The Feeding of the Four Thousand has a lot in common with the Feeding of the Five Thousand. They both teach us to trust in Jesus, who is compassionate and kind to all who come to Him.

You might say, they teach the same lesson, but from opposite directions.  In the Feeding of the Five Thousand, the people were flocking to Jesus for physical healing and outward signs, for help with their bodily needs.  And Jesus did help them.  He gave them physical bread so that they might recognize Him as the living Bread from heaven.  He taught them this from the lesser to the greater: If they could trust Him to take care of their lesser needs, their bodily, temporary needs, then they could certainly trust Him when it came to their greater needs, their spiritual and eternal needs.  They should look to Him, not only for bread that will perish, but for righteousness that will not perish, for the forgiveness of sins, for words of everlasting life.

The Feeding of the Four Thousand is a lesson from the greater to the lesser.  The crowds had already been hanging on the words of Jesus for three days.  They had left house and home and career for days, just to hear Him and be with Him.  First, He gives them His Word, and with it, faith, and with faith, eternal life.  Then, to these four thousand who have left house and home to follow Him, to these who believe in Him for help with their spiritual, eternal needs, He shows special compassion in providing for their bodily, momentary needs, and He does it richly and abundantly.

That’s like what Paul said to the Romans in chapter 8: What then shall we say to these things? If God is for us, who can be against us?

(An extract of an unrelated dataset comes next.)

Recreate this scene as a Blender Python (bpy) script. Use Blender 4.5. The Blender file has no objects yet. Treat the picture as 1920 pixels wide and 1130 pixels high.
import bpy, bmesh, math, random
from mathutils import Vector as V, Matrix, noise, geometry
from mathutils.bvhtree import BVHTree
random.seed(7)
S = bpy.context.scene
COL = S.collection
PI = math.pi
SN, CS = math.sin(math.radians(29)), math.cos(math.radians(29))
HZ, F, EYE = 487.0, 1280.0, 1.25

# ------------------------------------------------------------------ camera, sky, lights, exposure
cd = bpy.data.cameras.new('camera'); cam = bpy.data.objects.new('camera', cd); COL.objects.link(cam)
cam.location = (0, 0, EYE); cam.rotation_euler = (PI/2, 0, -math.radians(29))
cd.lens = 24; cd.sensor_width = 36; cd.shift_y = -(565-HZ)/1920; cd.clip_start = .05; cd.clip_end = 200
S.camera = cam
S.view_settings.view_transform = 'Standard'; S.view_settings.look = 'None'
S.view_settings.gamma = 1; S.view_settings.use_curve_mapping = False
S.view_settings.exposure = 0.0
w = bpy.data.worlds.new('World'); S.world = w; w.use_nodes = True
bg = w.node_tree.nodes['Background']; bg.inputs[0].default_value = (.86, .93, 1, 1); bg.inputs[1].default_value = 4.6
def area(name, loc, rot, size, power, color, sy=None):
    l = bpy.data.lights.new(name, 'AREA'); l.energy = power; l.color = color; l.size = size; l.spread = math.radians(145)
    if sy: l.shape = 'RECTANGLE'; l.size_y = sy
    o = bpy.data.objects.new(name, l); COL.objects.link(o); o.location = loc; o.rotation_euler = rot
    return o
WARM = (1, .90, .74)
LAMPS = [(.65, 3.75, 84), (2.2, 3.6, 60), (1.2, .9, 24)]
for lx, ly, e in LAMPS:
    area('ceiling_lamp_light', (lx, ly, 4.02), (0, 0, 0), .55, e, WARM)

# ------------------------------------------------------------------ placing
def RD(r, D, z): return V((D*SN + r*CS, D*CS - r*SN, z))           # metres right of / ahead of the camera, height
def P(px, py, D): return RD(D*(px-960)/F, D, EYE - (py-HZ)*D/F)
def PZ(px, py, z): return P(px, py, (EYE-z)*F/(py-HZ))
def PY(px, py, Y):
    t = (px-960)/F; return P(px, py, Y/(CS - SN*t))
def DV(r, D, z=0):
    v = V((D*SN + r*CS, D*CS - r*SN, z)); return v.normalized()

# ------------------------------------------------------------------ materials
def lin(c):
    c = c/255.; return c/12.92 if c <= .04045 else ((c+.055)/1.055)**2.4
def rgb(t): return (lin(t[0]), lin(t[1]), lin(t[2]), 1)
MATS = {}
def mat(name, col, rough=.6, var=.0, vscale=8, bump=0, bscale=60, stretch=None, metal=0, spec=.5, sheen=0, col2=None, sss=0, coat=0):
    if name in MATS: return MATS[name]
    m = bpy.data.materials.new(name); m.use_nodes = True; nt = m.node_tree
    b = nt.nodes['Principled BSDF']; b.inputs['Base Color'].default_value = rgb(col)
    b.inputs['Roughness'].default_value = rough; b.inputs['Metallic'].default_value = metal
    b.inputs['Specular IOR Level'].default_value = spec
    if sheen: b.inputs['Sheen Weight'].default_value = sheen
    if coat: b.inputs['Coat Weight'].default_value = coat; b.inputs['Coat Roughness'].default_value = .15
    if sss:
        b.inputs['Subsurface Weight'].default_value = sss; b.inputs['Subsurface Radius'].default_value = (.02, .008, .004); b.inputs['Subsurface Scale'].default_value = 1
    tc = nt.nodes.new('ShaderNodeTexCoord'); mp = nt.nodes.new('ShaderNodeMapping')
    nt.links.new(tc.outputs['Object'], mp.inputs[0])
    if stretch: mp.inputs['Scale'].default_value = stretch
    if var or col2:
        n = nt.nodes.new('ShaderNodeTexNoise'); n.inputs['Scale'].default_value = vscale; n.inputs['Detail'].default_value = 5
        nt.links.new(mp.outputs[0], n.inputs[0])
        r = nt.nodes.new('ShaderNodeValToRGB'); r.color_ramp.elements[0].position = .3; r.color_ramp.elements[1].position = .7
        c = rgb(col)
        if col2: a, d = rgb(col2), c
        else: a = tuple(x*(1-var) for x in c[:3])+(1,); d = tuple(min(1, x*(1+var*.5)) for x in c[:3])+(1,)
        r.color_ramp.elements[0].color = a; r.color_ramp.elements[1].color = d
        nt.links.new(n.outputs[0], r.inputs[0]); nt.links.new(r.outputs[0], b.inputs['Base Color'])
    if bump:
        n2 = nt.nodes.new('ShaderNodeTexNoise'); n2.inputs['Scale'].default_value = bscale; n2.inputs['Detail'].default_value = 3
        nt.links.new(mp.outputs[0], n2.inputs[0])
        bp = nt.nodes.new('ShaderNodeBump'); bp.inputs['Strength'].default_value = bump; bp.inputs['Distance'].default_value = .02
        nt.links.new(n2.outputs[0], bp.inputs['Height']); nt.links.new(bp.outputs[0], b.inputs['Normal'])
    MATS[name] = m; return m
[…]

He who did not spare His own Son, but delivered Him up for us all, how shall He not with Him also freely give us all things?  In other words, if God’s mercy is so great that He looked down at the world of sinners and sacrificed His beloved Son on the cross for them all—for us all, if He loved us so much that He sent His Gospel to us and called us out of darkness and made us His children through faith in Christ Jesus, do you really think He doesn’t care if you have enough to eat and to drink?  Do you think His mercy is too small to cover your bodily needs?  Of course not.

No, we see in our Gospel the kindness and compassion of Jesus and His eagerness to provide for soul and body.  And so we learn here to trust in Jesus to provide.  He has already provided atonement for all sins, to redeem both our soul and our body from hell.  He has already provided His Spirit in the Gospel to call you to faith in Him, to dwell among you and to work among you through Word and Sacrament.

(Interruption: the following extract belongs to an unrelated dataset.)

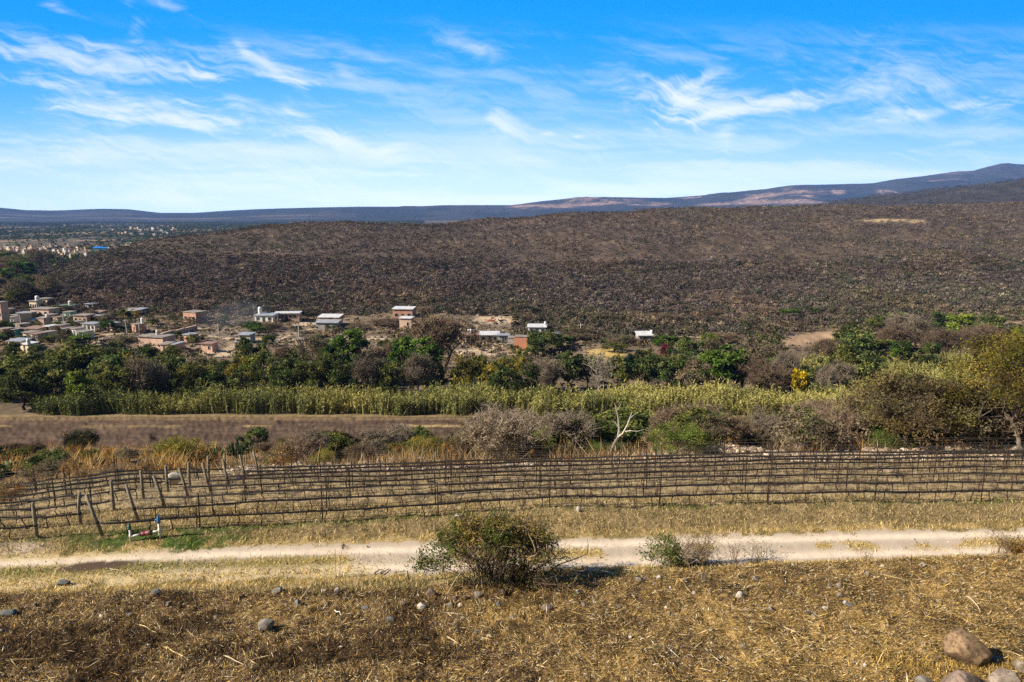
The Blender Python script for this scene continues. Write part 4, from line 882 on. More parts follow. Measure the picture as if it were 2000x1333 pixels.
    for pts, r_, c_ in [([bx(88, 24, -.2), bx(118, 50, -.3), bx(150, 62, -.3), bx(172, 72, -.3), bx(174, 88, -.2), bx(172, 100, -.2)], [.035, .028, .022, .018, .012, .006], (.10, .075, .05)), ([bx(-68, 52, -1), bx(-80, 36, -1.1), bx(-92, 14, -1.2)], [.02, .022, .024], (.34, .27, .17)), ([bx(-60, 48), bx(-95, 38), bx(-140, 32)], [.03, .02, .01], (.09, .07, .05))]:
        b = Geo(); b.tube(pts, r_, c_, 5); b.obj('branch', M_TWIG, ro)
    b = Geo(); P = np.array([bx(-150 + 60 * r.random(), 30 + 26 * r.random(), r.normal(0, .3)) for _ in range(500)]); leafcards(b, r, P, unit(r, 500), .11, .05, pal(r, 500, [(.07, .10, .02), (.11, .135, .03), (.04, .06, .014)]), .4); b.obj('foliage', M_LEAF, ro)
bigbush()

def smallbush(name, px, bs, H, W, seed, ns, lcol, nl, label, scol=[(.09, .07, .05), (.2, .14, .09), (.3, .22, .13)], leafpart=(-1, 1), lsz=.11, straight=.5, cat='bush'):
    X, Y, Z, D = place(px, bs); r = np.random.default_rng(seed); ro = empty(name, (X, Y, Z)); tag(ro, label, cat)
    A, B, ra, rb = [], [], [], []; tips = []
    for i in range(ns):
        b0 = np.array([r.normal(0, W * .17), r.normal(0, W * .12), -.03]); a = r.random() * 6.28; sp_ = r.random() ** .6 * W / 2
        e = np.array([math.cos(a) * sp_ + b0[0] * .5, math.sin(a) * sp_ * .8, H * (.55 + .45 * r.random())]); pv = b0
        for t in (.35, .7, 1.0):
            q = b0 + (e - b0) * t + np.array([0, 0, H * straight * t * (1 - t)]) + r.normal(0, .04, 3); A.append(pv); B.append(q); ra.append(.012 * (1.2 - t)); rb.append(.011 * (1.15 - t)); pv = q; tips.append(q)
        for q in range(4):
            p = tips[-1 - r.integers(2)]; e2 = p + unit(r, 1)[0] * r.uniform(.08, .3) * H; A.append(p); B.append(e2); ra.append(.006); rb.append(.004); tips.append(e2)
    g = Geo(); g.sticks(A, B, ra, rb, pal(r, len(A), scol), 3); g.obj('twiggy_stems', M_TWIG, ro)  # thin stems with short side twigs
    if nl:
        tips = np.array(tips); k = (tips[:, 0] / (W / 2) > leafpart[0]) & (tips[:, 0] / (W / 2) < leafpart[1]) & (tips[:, 2] > .1 * H); tips = tips[k]
        P = tips[r.integers(len(tips), size=nl)] + r.normal(0, .09, (nl, 3)); f = Geo(); leafcards(f, r, P, unit(r, nl) * .5 + np.array([0, 0, .5]), lsz, lsz * .45, pal(r, nl, lcol), .5); f.obj('foliage', M_LEAF, ro)
    return ro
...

If He has already provided all this for our eternal welfare, then trust in Him also to provide for all your earthly needs.  If you don’t see how He will provide, well, you don’t have to see.  The disciples didn’t see how Jesus could possibly feed four thousand people in the middle of the desert.  That didn’t stop Jesus from providing.  Reason has to see.  Reason has to know and understand and have it all laid out before your eyes.  But faith says, even though I can’t see right now, even though it seems impossible right now, God has promised, and that is that.

He has already provided for us here at Emmanuel—for our families and for our church, for our souls and for our bodies.  He has done it in ways that no one could have imagined even a year ago.  And He will do it. Because God is faithful, and His mercies are new every morning.

If God has taken it upon Himself to worry about our souls and our bodies, then we are left to worry about neither.  Instead, we are left to thank God, with heart and hands and voices.  We are left to rejoice in God’s compassion and in God’s forgiveness.  We are left, as Jesus says in Matthew chapter 6, to seek first the kingdom of God and His righteousness, and all these things shall be added to you.  Let your concern be for God’s Word, for Christ’s righteousness, and for eternal life as God’s gift to you in Christ Jesus.  Let your concern be for serving your neighbor and providing for his needs, since you know that the same God who loved you enough to give His Son for you, will also graciously give you all things, out of pure fatherly goodness. Peace be with you.  Amen.